「環境悪化は逆に追い風」と強気の京セラ、信頼性武器に自立市場を狙う変転する太陽光発電市場(1)(1/2 ページ)

太陽光発電市場は2015年度でモジュール出荷量が前年割れをし、市場環境は転機を迎えようとしている。こうした中、主要メーカー各社は何を考え、何に取り組んでいくのか。第1回では京セラの考えと取り組みを紹介する。

» 2016年07月05日 07時00分 公開
[三島一孝スマートジャパン]

 太陽光発電市場は2012年の固定価格買取制度(FIT)の開始以降、モジュール出荷量が急増し2014年度まで大きく成長を遂げてきた。2014年度の出荷量は9216MW(メガワット)を記録したがここをピークに2015年度は7136MWに減少。今後も普及そのものは着実な伸びを見せるが、従来のような大幅な右肩上がりの市場成長には陰りが見え始めている(関連記事)。

 こうした中でメーカー各社もモジュールを単純に販売するだけでは今後の生き残りが難しい状況になってきている。この環境下で主要メーカー各社は何を考え、何を強みとして取り組んでいくのか。2016年6月29日〜7月1日まで横浜市のパシフィコ横浜で開催された太陽光発電の総合展示会「PVJapan2016」で主要各社にインタビューを行い、本連載では各社の取り組む方向性を明らかにする。第1回は京セラの考えと取り組みを紹介する。

連載:「変転する太陽光発電市場

「太陽光発電市場は決して陰りが見えたとは思っていない」

 国内の太陽光発電市場について、京セラ ソーラーエネルギー事業本部 マーケティング事業部 市場開発部責任者の戸成秀道氏は「京セラでは30年以上、太陽光発電に取り組んできており、こうした過去からの流れを中長期的な視野で見ると現在の状況でも順調にリニアな成長を遂げてきたといえる。ここ数年が逆に異常事態だっただけだ。そのひずみが今現れている状況だと認識している」と述べる。

 「確かに、FIT買取価格の低価格化などが続いているが、政府が掲げるエネルギーミックス上の再生可能エネルギーの目標から見てもまだまだ太陽光発電の成長余地は大きい。さらに現在法改正などによって、FIT認定済みの未稼働設備を、稼働させる動きが強まっている。こうした需要なども獲得できるはずだ」と戸成氏は語る。こうした動きから「現状の動きは、京セラにとっては逆に追い風になると捉えている」と強調する。

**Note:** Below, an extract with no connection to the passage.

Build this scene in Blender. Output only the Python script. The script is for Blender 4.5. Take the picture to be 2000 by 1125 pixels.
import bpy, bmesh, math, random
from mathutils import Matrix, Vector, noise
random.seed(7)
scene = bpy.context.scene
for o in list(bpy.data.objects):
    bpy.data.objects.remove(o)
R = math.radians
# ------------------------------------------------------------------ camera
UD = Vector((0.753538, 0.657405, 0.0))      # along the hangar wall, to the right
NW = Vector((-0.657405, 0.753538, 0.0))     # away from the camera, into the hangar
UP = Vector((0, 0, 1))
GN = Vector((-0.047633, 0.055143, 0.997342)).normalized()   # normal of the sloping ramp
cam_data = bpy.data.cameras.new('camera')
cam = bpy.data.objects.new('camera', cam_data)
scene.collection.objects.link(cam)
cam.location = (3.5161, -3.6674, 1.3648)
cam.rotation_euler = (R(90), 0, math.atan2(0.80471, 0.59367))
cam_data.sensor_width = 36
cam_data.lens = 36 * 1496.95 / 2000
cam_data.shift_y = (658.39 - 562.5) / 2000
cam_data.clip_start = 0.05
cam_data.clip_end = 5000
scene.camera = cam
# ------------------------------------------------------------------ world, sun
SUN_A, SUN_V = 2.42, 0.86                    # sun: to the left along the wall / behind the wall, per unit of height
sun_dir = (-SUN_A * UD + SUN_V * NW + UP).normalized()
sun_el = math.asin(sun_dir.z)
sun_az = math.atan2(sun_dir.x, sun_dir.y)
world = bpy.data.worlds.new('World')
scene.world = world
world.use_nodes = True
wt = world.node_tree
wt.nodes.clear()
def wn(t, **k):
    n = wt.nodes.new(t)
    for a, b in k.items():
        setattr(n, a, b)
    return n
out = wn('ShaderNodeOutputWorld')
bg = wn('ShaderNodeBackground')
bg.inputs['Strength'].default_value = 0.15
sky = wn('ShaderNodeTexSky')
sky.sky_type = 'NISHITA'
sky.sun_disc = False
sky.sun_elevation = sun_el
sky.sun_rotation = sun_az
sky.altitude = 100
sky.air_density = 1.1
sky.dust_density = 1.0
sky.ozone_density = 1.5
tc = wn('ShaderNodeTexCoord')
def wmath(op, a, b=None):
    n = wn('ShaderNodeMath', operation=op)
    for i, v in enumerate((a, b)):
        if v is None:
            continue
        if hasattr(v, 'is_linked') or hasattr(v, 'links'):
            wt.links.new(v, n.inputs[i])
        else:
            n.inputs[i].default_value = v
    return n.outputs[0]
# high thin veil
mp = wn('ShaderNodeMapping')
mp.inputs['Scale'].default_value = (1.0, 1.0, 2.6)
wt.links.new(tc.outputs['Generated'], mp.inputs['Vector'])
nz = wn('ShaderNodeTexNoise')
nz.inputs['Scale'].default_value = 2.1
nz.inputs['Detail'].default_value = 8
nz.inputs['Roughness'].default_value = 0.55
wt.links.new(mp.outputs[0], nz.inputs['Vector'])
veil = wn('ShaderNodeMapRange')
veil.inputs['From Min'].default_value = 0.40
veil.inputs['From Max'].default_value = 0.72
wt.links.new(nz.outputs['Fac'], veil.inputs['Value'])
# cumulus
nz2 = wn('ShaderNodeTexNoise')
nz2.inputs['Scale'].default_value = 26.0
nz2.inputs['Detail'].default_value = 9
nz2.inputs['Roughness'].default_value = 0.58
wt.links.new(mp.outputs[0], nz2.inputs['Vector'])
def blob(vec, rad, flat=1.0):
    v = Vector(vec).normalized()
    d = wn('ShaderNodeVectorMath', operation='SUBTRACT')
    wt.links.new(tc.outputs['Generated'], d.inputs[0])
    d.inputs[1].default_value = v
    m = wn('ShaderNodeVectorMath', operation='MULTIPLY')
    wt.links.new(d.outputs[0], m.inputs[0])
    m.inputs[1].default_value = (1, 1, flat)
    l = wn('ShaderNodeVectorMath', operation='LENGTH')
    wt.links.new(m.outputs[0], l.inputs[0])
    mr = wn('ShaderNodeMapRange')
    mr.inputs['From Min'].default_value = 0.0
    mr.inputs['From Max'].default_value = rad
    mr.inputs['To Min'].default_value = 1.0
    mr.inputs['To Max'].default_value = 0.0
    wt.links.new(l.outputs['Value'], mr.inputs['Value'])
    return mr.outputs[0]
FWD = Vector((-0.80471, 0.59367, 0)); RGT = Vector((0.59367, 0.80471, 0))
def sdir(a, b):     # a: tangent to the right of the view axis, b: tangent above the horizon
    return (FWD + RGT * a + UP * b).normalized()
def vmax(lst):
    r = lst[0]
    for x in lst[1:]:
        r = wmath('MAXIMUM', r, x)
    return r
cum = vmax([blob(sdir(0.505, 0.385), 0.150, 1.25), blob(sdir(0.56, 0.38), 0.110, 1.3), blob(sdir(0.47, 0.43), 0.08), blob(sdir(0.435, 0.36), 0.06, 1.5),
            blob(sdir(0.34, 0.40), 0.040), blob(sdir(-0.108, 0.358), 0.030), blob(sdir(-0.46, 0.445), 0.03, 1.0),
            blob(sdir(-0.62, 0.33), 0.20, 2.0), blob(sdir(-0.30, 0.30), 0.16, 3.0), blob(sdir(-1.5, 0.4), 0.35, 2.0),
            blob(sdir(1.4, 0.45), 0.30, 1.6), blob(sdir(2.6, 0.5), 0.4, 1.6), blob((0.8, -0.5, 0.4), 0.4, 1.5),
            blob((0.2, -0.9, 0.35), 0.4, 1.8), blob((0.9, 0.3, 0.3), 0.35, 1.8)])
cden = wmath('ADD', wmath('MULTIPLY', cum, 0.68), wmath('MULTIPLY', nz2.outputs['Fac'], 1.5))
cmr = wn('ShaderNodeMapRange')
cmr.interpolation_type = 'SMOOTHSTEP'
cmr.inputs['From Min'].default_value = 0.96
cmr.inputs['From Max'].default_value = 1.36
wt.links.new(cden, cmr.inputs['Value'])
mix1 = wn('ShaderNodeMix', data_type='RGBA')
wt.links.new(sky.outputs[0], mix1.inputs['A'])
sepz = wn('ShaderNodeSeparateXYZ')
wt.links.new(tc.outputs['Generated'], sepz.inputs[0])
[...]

photo 京セラ ソーラーエネルギー事業本部 マーケティング事業部 市場開発部責任者の戸成秀道氏

 FITの買取価格は低下が続き最終的には現行の固定価格での買い取りはなくなる見込みとなっている。また、住宅向けでは2019年にはFITの前身となる「太陽光発電の余剰電力買取制度」の固定買取期間が終了した世帯が出てくる。「こうした状況から、自給自足型の電源へのニーズが高まってくる。従来のセルやモジュール当たりの効率だけでなく、製品ライフサイクル全体での発電量や、設置スペース当たりの発電量などが観点として重要になってくる」と戸成氏は述べる。

 京セラでは以前より太陽電池において長寿命性や耐久性などを売りとしてきた。実際に1984年に千葉県・佐倉市に設置した43kW(キロワット)を現在も稼働させ続け、発電データを取り続けている。そのデータによると、30年以上たった現在でも87%以上の出力を保ち続けているという。

 「京セラでは以前から耐久性や信頼性などを強みとしてソーラー製品の提案を進めてきた。さらに30年以上利用した実データなどもあり、より実践的な効果を生み出すことが証明できている。こうした強みを生かしやすい環境になっている」と戸成氏は述べる。